In the absence of a notice, they lost the above right and it is open to them to challenge the decisions taken. 6. It is argued on behalf of the appellants that if at all anybody has a right to challenge the validity of the resolution passed, it is only the members who were not present at the meeting when the resolution was passed and that the State has no locus standi to set up the contention. Assuming that there is weight in the contention, the powers under Art.226 of the Constitution being discretionary in nature, this court should be satisfied that there are sufficient reasons for invoking the extra-ordinary jurisdiction and there are no chances of the orders of this Court becoming infructuous. S.49 of the Kerala Panchayats Act empowers the Director of Panchayats to suspend or cancel any resolution passed by the Panchayats if: (a) such resolution has not been legally passed, or (b) such resolution is in excess of the powers conferred by this Act or (c) the execution of such resolution is likely to cause danger to human life etc. It is thus open to the Director of Panchayats in the instant case to cancel the resolution invoking his powers under S.49 of the Act. 7. It this Court at the instance of the vice-president, issued a writ and the resolution passed at the meeting without notice to two members is set aside in the appeal taken before the Director of Panchayats, the writ issued by this Court would become useless.
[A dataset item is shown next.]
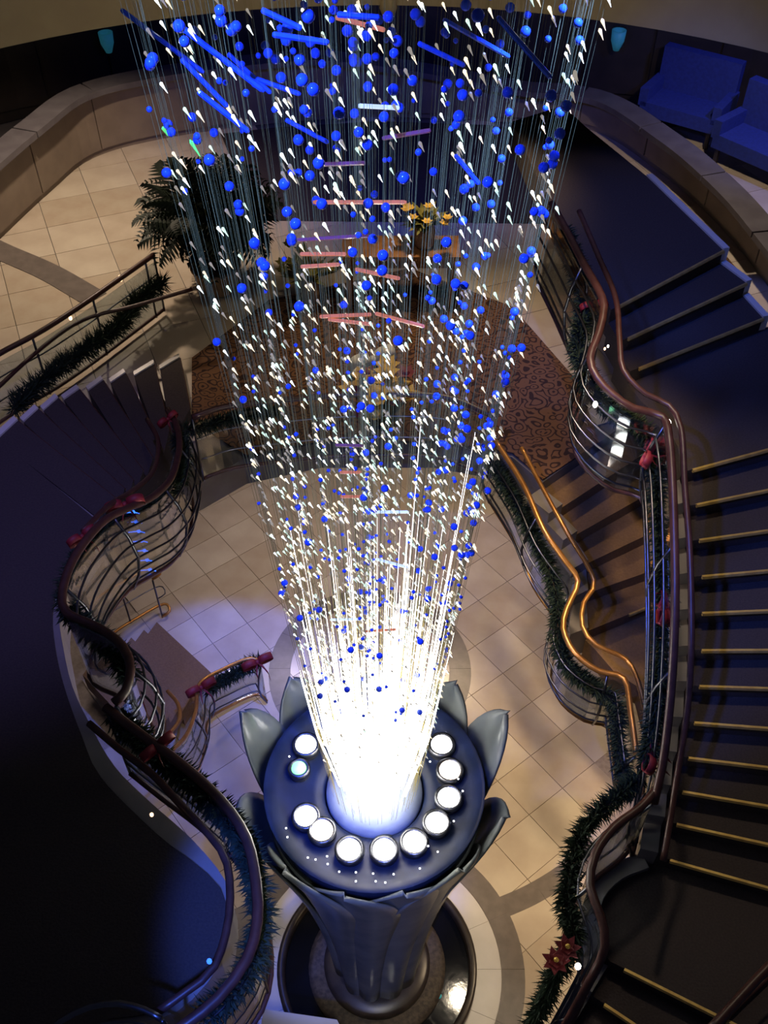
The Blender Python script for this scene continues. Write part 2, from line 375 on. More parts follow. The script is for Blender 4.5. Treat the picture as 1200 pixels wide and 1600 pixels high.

This Court will certainly not stultify itself by issuing any such writ. A writ if issued by this Court should effectively run. As long as there is a possibility - as we read S.49, there is not merely a possibility but probability of the resolution being set aside - we do not think our jurisdiction discretionary as it is, should be exercised on the facts and circumstances of this case. In the light of the above, we dismiss this writ appeal. There will be no order as to costs.